In an interview this month, Barzani said Iraq’s Kurds would hold an independence referendum within months, adding that the time was right for a vote as Iraq was already effectively divided by the IS actions in Iraq.

“This visit that comes at a time that Prime Minister Nuri Al Maliki is pressuring Kurds is a very important message,” a Turkish official told AFP.

Maliki, a Shiite, has accused the autonomous Kurdish region of harbouring radical militants, in comments that drew sharp response from Arbil which said the prime minister had become “hysterical” and should quit.

Sunni-majority Turkey has in the past accused the Maliki government of stoking sectarian tensions.

 

‘No more tough words’ 

 

Turkey, which has its own sizeable Kurdish minority, has said it is committed to the territorial integrity of Iraq and officially remains opposed to the notion of Kurdish independence.

But in recent years, Ankara has enjoyed burgeoning trade ties with Iraq’s Kurdistan region, particularly on oil, while Erdogan has also moved to end the conflict with Kurdish rebels at home and grant Turkish Kurds greater rights.

Analysts say that Turkey is now far less hostile to the notion of an Iraqi Kurdistan than when Erdogan’s Justice and Development Party  came to power over a decade ago.

Barzani also remains key to peace talks between Turkey’s secret services and Kurdish rebel leader Abdullah Ocalan who has been serving a life sentence since 1999 on an island prison off Istanbul.

“Nobody should expect us to make tough words [on Kurdish independence] like we did in the past,” another Turkish official told AFP.

“We are still against the idea of an independent Kurdistan.

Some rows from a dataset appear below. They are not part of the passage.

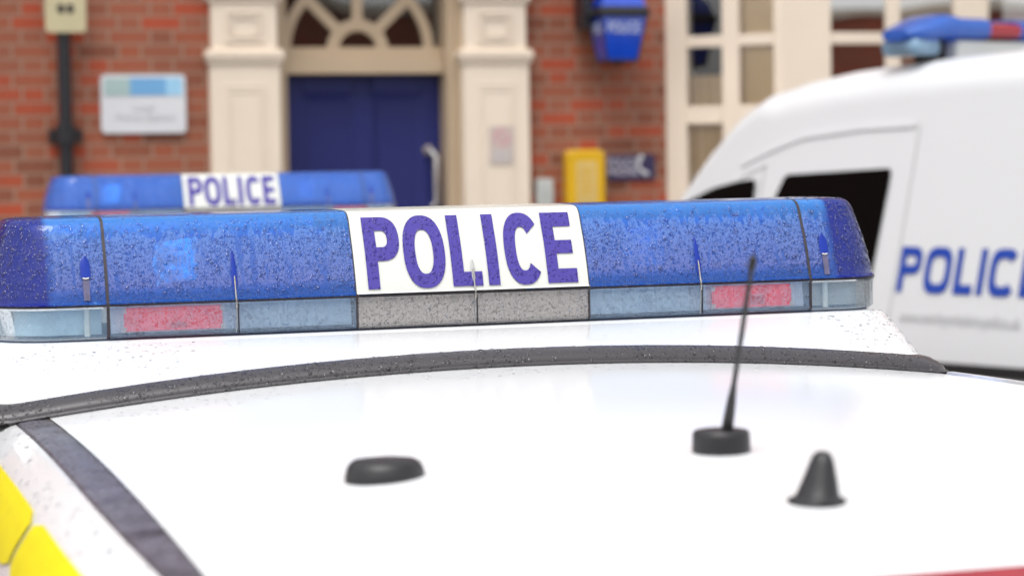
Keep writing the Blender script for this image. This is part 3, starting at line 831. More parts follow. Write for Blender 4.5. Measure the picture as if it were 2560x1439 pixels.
# ------------------------------------------------------------------ police van
VYAW = 35.0
van = empty('police_van', 'tall white police van with black cab windows and blue POLICE lettering on its side', 'van', (1.572, 10.0, .0), (0, 0, radians(VYAW)))
# local: origin on the near (left) side plane, x = to the right side of the van, y forward
VW = 1.90
def dl(z): return .16*max(0, z-1.0)
RP = [(-3.10,2.07),(-3.06,2.22),(-2.6,2.26),(-1.5,2.265),(-.44,2.25),(.12,2.228),(.55,2.20),(.84,2.165),(1.03,2.115),(1.19,2.035),(1.38,1.885),(1.57,1.70),(1.76,1.47),(1.90,1.27),(2.0,1.13),(2.15,1.06),(2.32,.98),(2.42,.86),(2.47,.65),(2.47,.45)]
def ztop(y):
    for (a, za), (b, zb) in zip(RP, RP[1:]):
        if a <= y <= b: return za+(zb-za)*(y-a)/(b-a)
    return RP[-1][1]
def plan_in(y):      # nose narrows in plan
    return 0 if y < .7 else .20*((y-.7)/1.77)**2.2
ys = sorted(set([p[0] for p in RP]+[-3.1+.2*k for k in range(28)]+[.3,.7,.9,1.0,1.16,1.35,1.55,1.75,2.4]))
ys = [y for y in ys if -3.1 <= y <= 2.47]
rows = []
for y in ys:
    zt = ztop(y); pi_ = plan_in(y); half = []
    zs = .32
    sh = min(zt-.03, 1e9)
    n = 10
    r = .17 if y < 1.0 else .12
    r = min(r, (zt-.35)*.4)
    half.append((VW/2, zs)); half.append((pi_+.05, zs)); half.append((pi_+.01, zs+.08))
    for k in range(8):
        z = .45+(zt-r-.45)*k/7; half.append((pi_+dl(z), z))
    x0 = pi_+dl(zt-r)
    for k in range(1, 9):
        a = pi/2*k/8; half.append((x0+r*1.15*(1-cos(a))+.01*k/8, zt-r+r*sin(a)))
    half.append((VW/2, zt+.02))
    full = half+[(VW-x, z) for x, z in reversed(half[1:-1])]
    rows.append([(x, y, z) for x, z in full])
g = MB(); g.grid(rows, closed=True); g.cap(rows[0]); g.cap(rows[-1]); g.build('body', M['paint_van'], van, smooth=True, angle=45)
def side(y, z, off=.003): return (plan_in(y)+dl(z)-off, y, z)
def panel(name, poly, mat, off=.003, both=True):
    for sg in (0, 1) if both else (0,):
        bm = bmesh.new(); bm.faces.new([bm.verts.new((y, z, 0)) for y, z in poly])
        for k in range(1, 30):
            bmesh.ops.bisect_plane(bm, geom=bm.verts[:]+bm.edges[:]+bm.faces[:], plane_co=(.06*k, 0, 0), plane_no=(1,0,0))
        bmesh.ops.triangulate(bm, faces=bm.faces[:])
        for v in bm.verts:
            q_ = side(v.co.x, v.co.y, off); v.co = (q_[0] if not sg else VW-q_[0], q_[1], q_[2])
        me = bpy.data.meshes.new(name); bm.to_mesh(me); bm.free(); me.materials.append(mat)
        o = bpy.data.objects.new(name, me); COL.objects.link(o); o.parent = van
def rounded(poly, r, n=5):
    out = []; m = len(poly)
    for i in range(m):
        p0, p1, p2 = Vector(poly[i-1]), Vector(poly[i]), Vector(poly[(i+1) % m])
        a = (p0-p1).normalized(); b = (p2-p1).normalized()
        rr = min(r, (p0-p1).length*.4, (p2-p1).length*.4)
        A, B = p1+a*rr, p1+b*rr
        for k in range(n+1):
            t = k/n; q = A*(1-t)**2+p1*2*t*(1-t)+B*t*t; out.append((q.x, q.y))
    return out
win = rounded([(.115,1.776),(.785,1.752),(.865,1.60),(.91,1.16),(.19,1.15)], .03)
panel('side_window', win, M['vanglass'], .006)
panel('quarter_window', rounded([(.975,1.735),(1.12,1.722),(1.28,1.695),(1.49,1.630),(1.67,1.42),(1.76,1.20),(1.02,1.17)], .03), M['vanglass'], .012)
# door seam, drip moulding, rub strip
def strip(name, pts, w, mat, off=.006, proud=.004):
    for sg in (0, 1):
        g = MB(); rows = []
        for (y, z) in pts:
            a = side(y, z+w/2, .001); b = side(y, z+w/2, off); c = side(y, z-w/2, off); d = side(y, z-w/2, .001)
            rows.append([(q if not sg else (VW-q[0], q[1], q[2])) for q in (a, b, c, d)])
        g.grid(rows); g.build(name, mat, van)
strip('roof_moulding', [(.0,1.957),(.35,1.948),(.7,1.918),(.9,1.865),(1.1,1.80)], .022, M['paint_van'], .007)
strip('rub_strip', [(1.6,.94),(1.0,.955),(0,.965),(-.6,.968),(-3.0,.968)], .045, M['trim'], .015)
strip('door_moulding', [(.93,1.80),(1.05,1.765),(1.25,1.66)], .016, M['paint_van'], .005)
def vseam(y0, z0, y1, z1):
    for sg in (0, 1):
        g = MB(); rows = []
        for k in range(9):
            t = k/8; y = y0+(y1-y0)*t; z = z0+(z1-z0)*t
            rows.append([(q if not sg else (VW-q[0], q[1], q[2])) for q in (side(y-.004, z, .0015), side(y+.004, z, .0015))])
        g.grid(rows); g.build('door_seam', M['van_foot'], van)
vseam(-.02, 1.95, .10, .45); vseam(-1.25, 1.95, -1.25, .45); vseam(.93, 1.80, 1.0, 1.15)
# lettering on the near side
VH = .187
vitems = []
yy = .018
for ch, w in (('P',.125),('O',.150),('L',.105),('I',.034),('C',.148),('E',.125)):
    vitems.append((ch, -yy, w, VH, .034, .040, .62, .08)); yy -= w+.024
def vmap(x, y):      # x runs to the rear of the van
    z = 1.264+y; return (dl(z)-.0045, -x-.0, z)
letters_mesh('lettering', vitems, vmap, [.04*k for k in range(1, 5)], M['van_blue'], van)
t = text_obj('web_lettering', 'www.northyorkshire.police.uk', .070, M['soft_grey_text'], van, Matrix.Translation((dl(1.16)-.004, -.02, 1.165)) @ Matrix.Rotation(radians(-90), 4, 'Z') @ Matrix.Rotation(radians(90-8.5), 4, 'X'), align='LEFT', sx=.78)
# windscreen
g = MB(); rows = []
for k in range(9):
    y = 1.32+(1.90-1.32)*k/8; z = ztop(y); w = plan_in(y)+dl(z)+.32
    rows.append([(w, y+.004, z+.004), (VW/2, y+.004, z+.026), (VW-w, y+.004, z+.004)])
g.grid(rows); g.build('windscreen', M['vanglass'], van, smooth=True)
for yw in (-2.15, 1.55):
    for xs in (.12, VW-.12):
        w = empty('wheel', None, None, (xs, yw, .40), (0, radians(90), 0), parent=van)
        g = MB(); g.lathe([(.22,-.11),(.31,-.11),(.335,-.08),(.335,.08),(.31,.11),(.22,.11)], (0,0,0), 32); g.build('tyre', M['tyre'], w, smooth=True)
        g = MB(); g.lathe([(.05,.10),(.20,.10),(.225,.113),(.225,-.113),(.20,-.10),(.05,-.10)], (0,0,0), 24); g.build('rim', M['rim'], w, smooth=True)
for xs in (.32, VW-.32):
    g = MB(); g.box(xs-.13, xs+.13, 2.36, 2.46, .72, .90); g.build('headlight', M['headlamp'], van, bevel=.03)
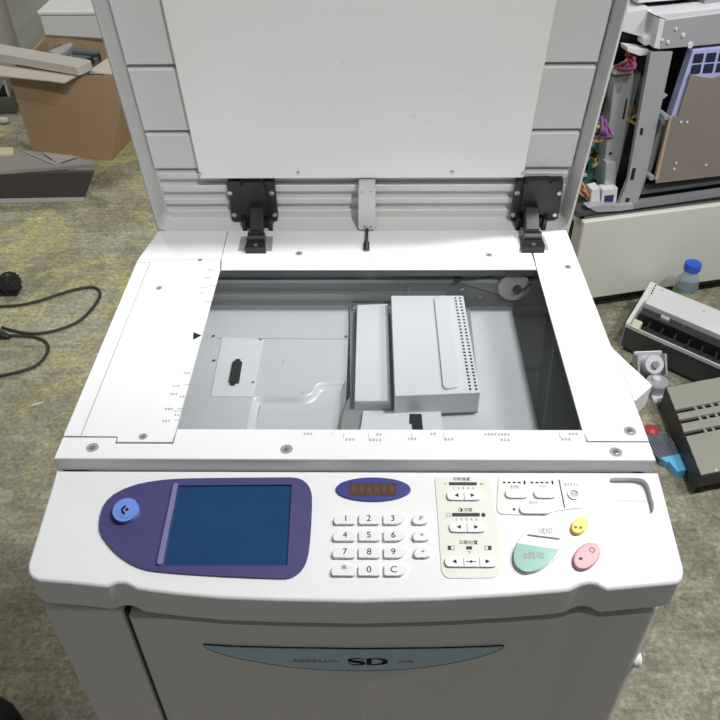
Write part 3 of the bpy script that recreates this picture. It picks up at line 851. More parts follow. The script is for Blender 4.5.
# counter
c = PF.px(373.3, 490); e = PF.px(411, 490); tp = PF.px(373.3, 478.3); bt = PF.px(373.3, 501.7)
cd = obj('counter_display', prism(B(), ell(c[0], (tp[1] + bt[1]) / 2, e[0] - c[0], (tp[1] - bt[1]) / 2, n=56), -.001, .002, PF, .0009), BLUE2, DUP)
lz = P([(349.5, 484), (396.5, 484), (396, 497), (349, 497)])
bm = prism(B(), lz, .0019, .0022, PF); lens_o = obj('counter_window', bm, LED, cd)
bm = B()
for k in range(6):
    text(bm, '8', lz[0][0] + (lz[1][0] - lz[0][0]) * (k + .6) / 6.2, (lz[0][1] + lz[2][1]) / 2, .0105, PF, .0022, .0001, .9)
obj('counter_digits', bm, LEDSEG, cd)
# keys
def key(x0, x1, y, label, left=False, right=False, tx=None, size=.0078):
    u0, _ = PF.px(x0, y, .003); u1, v = PF.px(x1, y, .003)
    hh = .0052
    rl = .005 if left else .0012; rr_ = .005 if right else .0012
    pts = rnd([(u0 - (.0012 if left else 0), v - hh), (u1, v - hh), (u1, v + hh), (u0, v + hh)], [.0025 if left else .001, rr_, rr_, rl], 5)
    if right and label in '369C':
        pts = rnd([(u0, v - hh), (u1 - .005, v - hh), (u1 + .001, v + .002), (u1 - .002, v + hh), (u0, v + hh)], [.001, .003, .003, .003, .001], 4)
    k = obj('key', prism(B(), pts, -.0005, .0032, PF, .0012, 3), KEYW, DUP)
    uu, vv = PF.px(tx if tx else (x0 + x1) / 2, y - .6, .0032)
    obj('key_legend', text(B(), label, uu, vv, size, PF, .0032, .0001, 1.1), INK, k)
for y, cols in ((519, [(335, 355, '1', 345.8), (359, 379.5, '2', 368.8), (383.5, 405.5, '3', 392.8)]),
                (535.6, [(334, 355, '4', 345), (359, 379.8, '5', 368.8), (383.7, 406, '6', 393.3)]),
                (552.4, [(333.5, 355, '7', 344.7), (358.7, 380, '8', 369.2), (384, 406.7, '9', 393.3)]),
                (570.2, [(332.5, 355, '*', 344), (358.5, 380.2, '0', 369), (384.3, 407.5, 'C', 393.8)])):
    for i, (a, b, s, tx) in enumerate(cols): key(a, b, y, s, i == 0, i == 2, tx, .0125 if s == '*' else .0088)
for y, a, b, s in ((519, 413.5, 428.5, 'P'), (535.5, 413.8, 430, '×'), (552.2, 415, 431, '+')): key(a, b, y, s, True, True, None, .0062)
# adjustment inlay
ip = rnd(P([(434.8, 477.3), (490.3, 477.5), (496, 515), (501.8, 566), (497, 578), (446, 578.5), (441.5, 572), (438, 520)]), [.003, .005, .02, .008, .008, .008, .008, .02], 5)
inlay = obj('adjustment_panel', prism(B(), ip, -.001, .0007, PF, .0004), CREAM, DUP)
def rocker(x0, x1, y, splits, name, arrows, mid=None):
    u0, v = PF.px(x0, y, .002); u1, _ = PF.px(x1, y, .002); hh = .0048
    n = len(splits) + 1; us = [u0] + [PF.px(s, y, .002)[0] for s in splits] + [u1]
    for i in range(n):
        l, r = (i == 0), (i == n - 1)
        pts = rnd(rect(us[i] + (0 if l else .0003), v - hh, us[i + 1] - (0 if r else .0003), v + hh), [.0046 if l else .0004, .0046 if r else .0004, .0046 if r else .0004, .0046 if l else .0004], 6)
        bt_ = obj('rocker_button', prism(B(), pts, .0002, .0030, PF, .0010, 3), KEYW, inlay)
    bm = B()
    for x, dr in arrows:
        uu, vv = PF.px(x, y - .6, .003); prism(bm, [(uu + .0022 * dr, vv), (uu - .0018 * dr, vv + .0021), (uu - .0018 * dr, vv - .0021)], .0030, .0032, PF)
    if mid:
        uu, vv = PF.px(mid, y - .4, .003); prism(bm, ell(uu, vv, .0016, n=4), .0030, .0032, PF)
        prism(bm, rect(uu - .005, vv - .0003, uu + .005, vv + .0003), .0030, .0032, PF)
    return bm
bm1 = rocker(447, 481.5, 495.8, [464], 'r', [(456.7, -1), (472.5, 1)])
bm2 = rocker(449.5, 485.5, 527.5, [467], 'r', [(459, -1), (476, 1)])
bm3 = rocker(444.8, 497, 562, [463.7, 479.6], 'r', [(454.7, -1), (487.5, 1)], 471.2)
for b_ in (bm1, bm2, bm3): obj('arrow_marks', b_, INK, inlay)
def bar(x0, x1, y0, y1): return prism(B(), rnd(P([(x0, y0), (x1, y0), (x1, y1), (x0, y1)]), .0003), .0006, .0010, PF)
for q in ((449, 476.7, 482.6, 485.6), (452, 479.7, 513.4, 516.8), (466.2, 472, 546.6, 549.8)):
    b_ = bar(*q)
    obj('level_display', b_, INKG, inlay)
bm = B()
def ptext(s, x, y, size, b=None):
    u, v = PF.px(x, y); text(b if b is not None else bm, s, u, v, size, PF, .0007, .0001)
for k in range(5):
    ptext(str(k + 1), 453.4 + 4.9 * k, 488.6, .0034); ptext(str(k + 1), 456.4 + 5 * k, 519.8, .0034)
ptext('印刷速度', 461.5, 479.6, .0044); ptext('浓度', 468, 510.3, .0044); ptext('印刷位置', 468.5, 543, .0046)
ptext('◂', 444.6, 484, .006); ptext('▸▸', 482, 484.4, .006); ptext('下', 469.2, 553, .003)
for x, y, full in ((460.5, 510.3, 0), (448.3, 515.4, -1), (483.3, 515.3, 1)):
    u, v = PF.px(x, y); 
    if full >= 0: prism(bm, [p for p in ell(u, v, .0022, n=24) if full or p[0] >= u - 1e-6], .0007, .0009, PF)
    if full <= 0: ring(bm, ell(u, v, .0022, n=24), ell(u, v, .0018, n=24), .0007, .0009, PF)
for x, s in ((451, -1), (488, 1)):
    u, v = PF.px(x, 548.2); ring(bm, rect(u - .0032, v - .0022, u + .0032, v + .0022), rect(u - .0028, v - .0018, u + .0028, v + .0018), .0007, .0009, PF)
    prism(bm, rect(u + (0 if s > 0 else -.003), v - .002, u + (.003 if s > 0 else 0), v + .002), .0007, .0009, PF)
obj('panel_legend', bm, INKG, inlay)
# mode inlay
mp = rnd(P([(498.5, 477), (578, 477.3), (584, 483), (588, 505), (583, 508.5), (564, 509.5), (537, 516), (496.5, 514)]), [.003, .008, .004, .004, .004, .012, .012, .006], 4)
mode = obj('mode_panel', prism(B(), mp, -.001, .0009, PF, .0005), mat('pale inlay', (.78, .78, .74), .45, var=.01), DUP)
bm = prism(B(), P([(558.3, 480), (559.3, 480), (565, 508.5), (564, 508.5)]), .0008, .0011, PF)
for x0, n in ((504, 4), (531.8, 4)):
    for k in range(n):
        u, v = PF.px(x0 + 5 * k, 483); prism(bm, rect(u - .0014, v - .0008, u + .0014, v + .0008), .0008, .0011, PF)
    u, v = PF.px(x0 + 20.5, 483); prism(bm, ell(u, v, .001, .0024, n=14), .0008, .0011, PF)
u, v = PF.px(514, 509.7); prism(bm, ell(u, v, .0013, n=14), .0008, .0011, PF)
obj('mode_indicators', bm, INK, mode)
bm = B()
ptext('制版', 514.5, 487.7, .0046); ptext('印刷', 542.6, 487.7, .0046); ptext('自动', 532.8, 503.2, .0046)
obj('panel_legend', bm, INKG, mode)
bm = B(); u, v = PF.px(571, 485); strokes(bm, u, v, 5, .003, PF, .0009); obj('jack_legend', bm, INKP, mode)
for x0, x1, y in ((505.3, 528, 494), (533.8, 556, 494), (519.5, 550.5, 509.5)):
    u0, v = PF.px(x0, y, .002); u1, _ = PF.px(x1, y, .002)
    obj('mode_button', prism(B(), rrect(u0, v - .0046, u1, v + .0046, .0044, 6), .0004, .0032, PF, .0011, 3), KEYW, mode)
u, v = PF.px(573.5, 494.7)
obj('lock_rim', ring(B(), ell(u, v, .0060, n=28), ell(u, v, .0046, n=28), .0005, .0024, PF), SCREWM, mode)
bm = prism(B(), ell(u, v, .0047, n=24), .0005, .0014, PF); obj('lock_core', bm, MIDSTEEL, mode)
# start cluster
cl = spline(P([(513, 556), (515.5, 546), (521, 537), (529, 529), (540, 523.8), (550, 523.2), (558.5, 526), (564, 532), (565.5, 541), (563, 550), (557, 558), (548, 565.5), (538, 571.8), (527, 574), (518, 571.5), (514, 565)]), 4)
obj('start_surround', loft(B(), cl, round_steps(-.001, .0020, .0008), PF), WHITE, DUP)
gp = rnd(P([(517.6, 543.2), (558.7, 549.2), (555.5, 556), (547, 564.2), (537, 570.4), (527, 572.2), (520, 570), (515.2, 564.4), (513.4, 557), (514.6, 549.5)], .004), [.001, .001, .004, .006, .006, .006, .006, .006, .004, .003], 3)
st = obj('start_button', prism(B(), gp, .0008, .0042, PF, .0013, 3), GREEN, DUP)
bm = B()
def ktext(s, x, y, size, d):
    u, v = PF.px(x, y, d); text(bm, s, u, v, size, PF, d, .0001)
ktext('启动', 536, 555.6, .0082, .0042)
u, v = PF.px(525.3, 556, .0042); ring(bm, ell(u, v, .0034, n=4), ell(u, v, .0026, n=4), .0042, .0044, PF); prism(bm, rect(u - .0004, v - .0018, u + .0004, v + .0018), .0042, .0044, PF)
obj('button_legend', bm, INKP, st)
pr_ = rnd(P([(527.8, 534.2), (560.3, 538.4), (561, 533.5), (557, 528.2), (549.4, 525), (541, 525.3), (532.8, 529.3)], .004), [.0008, .0008, .003, .004, .005, .005, .004], 3)
pf_ = obj('proof_button', prism(B(), pr_, .0008, .0042, PF, .0012, 3), KEYW, DUP)
bm = B(); ktext('试印', 545.5, 531.6, .0072, .0042); obj('button_legend', bm, INKP, pf_)
def oval(name, x, y, a, b, m, marks_):
    u, v = PF.px(x, y, .003)
    k = obj(name, loft(B(), PF.pxs(ell(x, y, a, b, math.radians(-45), 44), .003), round_steps(-.0005, .0040, .0014), PF), m, DUP)
    bm = B()
    for dx, dy, s in marks_:
        uu, vv = PF.px(x + dx, y + dy, .004)
        if s == 'o': ring(bm, ell(uu, vv, .0026, n=20), ell(uu, vv, .0020, n=20), .004, .0042, PF)
        else: prism(bm, ell(uu, vv, .0018, .0014, n=16), .004, .0042, PF)
    obj('button_legend', bm, INKG if s == 'o' else mat('brown ink', (.22, .14, .02), .5), k)
oval('reset_button', 579.6, 525.6, 9.3, 7.3, YELLOW, [(-4, 1.6, '.'), (1, 2.0, '.')])
oval('stop_button', 586.7, 556, 15.5, 11.3, PINK, [(-6, 2.6, '.'), (5.4, -6, 'o')])

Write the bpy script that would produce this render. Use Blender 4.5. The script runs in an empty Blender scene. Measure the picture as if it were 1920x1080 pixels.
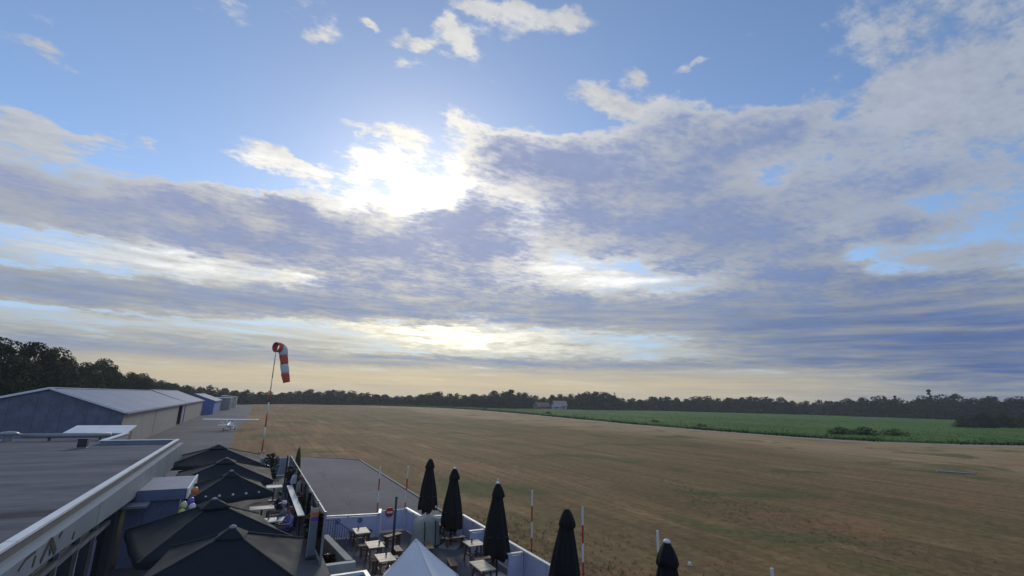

There’s no change in our position but there is a change in our rhetoric.”

 

 ‘A sustainable business’ 

 

Turkey’s Energy Minister Taner Yildiz also joined talks between Erdogan and the Kurdish delegation including Ashti Hawrami, the minister of natural resources, a ministry official told AFP.

In May, Turkey began exporting oil from Iraqi Kurdistan to international markets, drawing Baghdad’s ire.

Media reports claimed the Iraqi Kurdish delegation was in Turkey to collect its share of oil revenues deposited into an escrow account at state-owned Halkbank.

But Yildiz denied the reports, saying revenues from the first tanker sale of oil had not yet been received.

Turkey was criticised by the central government in Baghdad when it started to facilitate the transfer of oil pumped from Iraqi Kurdistan to world markets.

Baghdad, which insists it has the sole right to develop and export the country’s natural resources, has lodged an arbitration case against Ankara, accusing the government of being “driven by greed”.